The challenges Ukraine faces are not entirely military in nature. At risk is the coalition which supports it. As Western European countries and the United States are not under direct attack in this conflict, the political will to expend significant amounts of capital to support Ukraine is likely to wane. Some of that will can be affected by the duration of the conflict, as Western publics are prone to losing interest and patience as time goes on. Support will also be affected by the direct financial costs to European publics, which aside from major costs in arms, is largely experienced in the form of increasing energy prices.

While some energy prices have come down in recent weeks, the energy crisis started by Russia’s invasion has not truly been resolved. While Europe is actively weaning itself off Russian energy, winter is coming (which presents its own military challenges), and with winter comes higher demands for the type of energy most needed for heating. European countries are aiming for a 15% reduction in natural gas usage this winter, and Germany was ahead of schedule this August in the amount of gas it must stockpile in advance, but significant effort must be made to find other sources of gas and to reduce its consumption. For Germany in particular, which previously sourced 55% of its natural gas from Russia, this is a tall order, even as it has managed to reduce that number to 35%. These potential sticker shocks and shortages may reduce the willingness of European publics to weather the financial cost of another country’s security. There is some hope, however, as Goldman Sachs predicts that European natural gas storage will be sufficient to last the winter and will help slash prices, but this cannot be taken for granted.

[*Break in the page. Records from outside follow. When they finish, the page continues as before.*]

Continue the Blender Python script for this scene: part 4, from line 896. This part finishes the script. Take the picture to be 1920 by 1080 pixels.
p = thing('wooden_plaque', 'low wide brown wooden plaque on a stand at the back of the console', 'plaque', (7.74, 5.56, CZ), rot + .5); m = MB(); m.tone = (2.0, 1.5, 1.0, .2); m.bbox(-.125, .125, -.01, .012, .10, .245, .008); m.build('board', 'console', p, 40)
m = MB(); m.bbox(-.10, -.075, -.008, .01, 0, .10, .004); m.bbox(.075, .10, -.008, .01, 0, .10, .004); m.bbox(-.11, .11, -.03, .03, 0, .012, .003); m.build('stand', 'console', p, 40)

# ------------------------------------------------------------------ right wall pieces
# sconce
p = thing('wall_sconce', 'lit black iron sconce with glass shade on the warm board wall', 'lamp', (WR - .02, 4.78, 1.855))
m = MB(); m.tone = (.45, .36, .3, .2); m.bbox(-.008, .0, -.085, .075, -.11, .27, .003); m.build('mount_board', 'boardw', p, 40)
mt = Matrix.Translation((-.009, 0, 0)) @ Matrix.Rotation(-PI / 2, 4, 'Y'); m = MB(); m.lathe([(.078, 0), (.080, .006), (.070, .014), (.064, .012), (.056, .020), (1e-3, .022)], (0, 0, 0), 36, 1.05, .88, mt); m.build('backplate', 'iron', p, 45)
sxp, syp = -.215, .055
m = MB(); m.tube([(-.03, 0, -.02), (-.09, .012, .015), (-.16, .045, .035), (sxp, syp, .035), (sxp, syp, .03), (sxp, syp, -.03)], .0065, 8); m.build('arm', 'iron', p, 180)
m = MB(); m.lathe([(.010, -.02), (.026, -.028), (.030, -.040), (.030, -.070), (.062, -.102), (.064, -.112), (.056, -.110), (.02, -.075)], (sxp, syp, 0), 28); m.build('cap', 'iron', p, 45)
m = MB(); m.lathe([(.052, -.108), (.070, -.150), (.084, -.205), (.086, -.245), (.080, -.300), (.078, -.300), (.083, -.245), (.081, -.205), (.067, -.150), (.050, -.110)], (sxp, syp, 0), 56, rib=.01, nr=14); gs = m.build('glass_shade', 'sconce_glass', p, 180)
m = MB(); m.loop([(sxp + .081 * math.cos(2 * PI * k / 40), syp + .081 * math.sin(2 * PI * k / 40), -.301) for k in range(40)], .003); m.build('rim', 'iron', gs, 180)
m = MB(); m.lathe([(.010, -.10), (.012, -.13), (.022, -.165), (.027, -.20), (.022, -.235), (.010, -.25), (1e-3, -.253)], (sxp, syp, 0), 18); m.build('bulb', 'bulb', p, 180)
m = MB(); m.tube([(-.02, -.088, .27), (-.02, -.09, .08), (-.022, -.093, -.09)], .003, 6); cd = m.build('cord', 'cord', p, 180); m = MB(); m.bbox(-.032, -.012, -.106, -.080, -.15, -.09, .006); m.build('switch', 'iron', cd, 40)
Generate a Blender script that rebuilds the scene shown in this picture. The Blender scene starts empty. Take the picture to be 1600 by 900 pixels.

The U.S. and its allies need to focus on several priorities over the next few months:

  • Reinforcing European energy supplies to reduce the cost of winter and unforeseen costs or events.
  • Solidifying a unified strategy for supplying Ukraine with weapons and ammunition.
  • Seeking means to exploit Ukraine’s military momentum to prevent Russia’s ability to regroup and counterattack. Denying the ability of Russian forces to rest and resupply is going to be key in preventing a return to attrition.
  • Assuring Ukraine has the logistical assets, offensive equipment, and training necessary to support its continued advance.
  • Continuing and expanding the training of new Ukrainian recruits outside of the country to ensure the availability of quality replacement troops. The includes the additional training of Ukrainian trainers to ensure a home-grown ability of Ukraine to replenish its ranks with competent soldiers.
  • Considering the implementation of longer-term training program on more advanced western weapons systems with the eventual aim of providing Ukraine with a qualitative advantage in equipment over Russia.

It is certainly possible that the Russian military could fold and chaos could ensue from mass retreat. But it is also possible that Putin, whose future is likely predicated on the internal fallout of this invasion, may choose to escalate in ways Ukraine is not prepared to handle. Working to ensure that both Ukraine and the Western publics that support it are prepared for the possibilities to come will be critical to ensuring success in the long-run.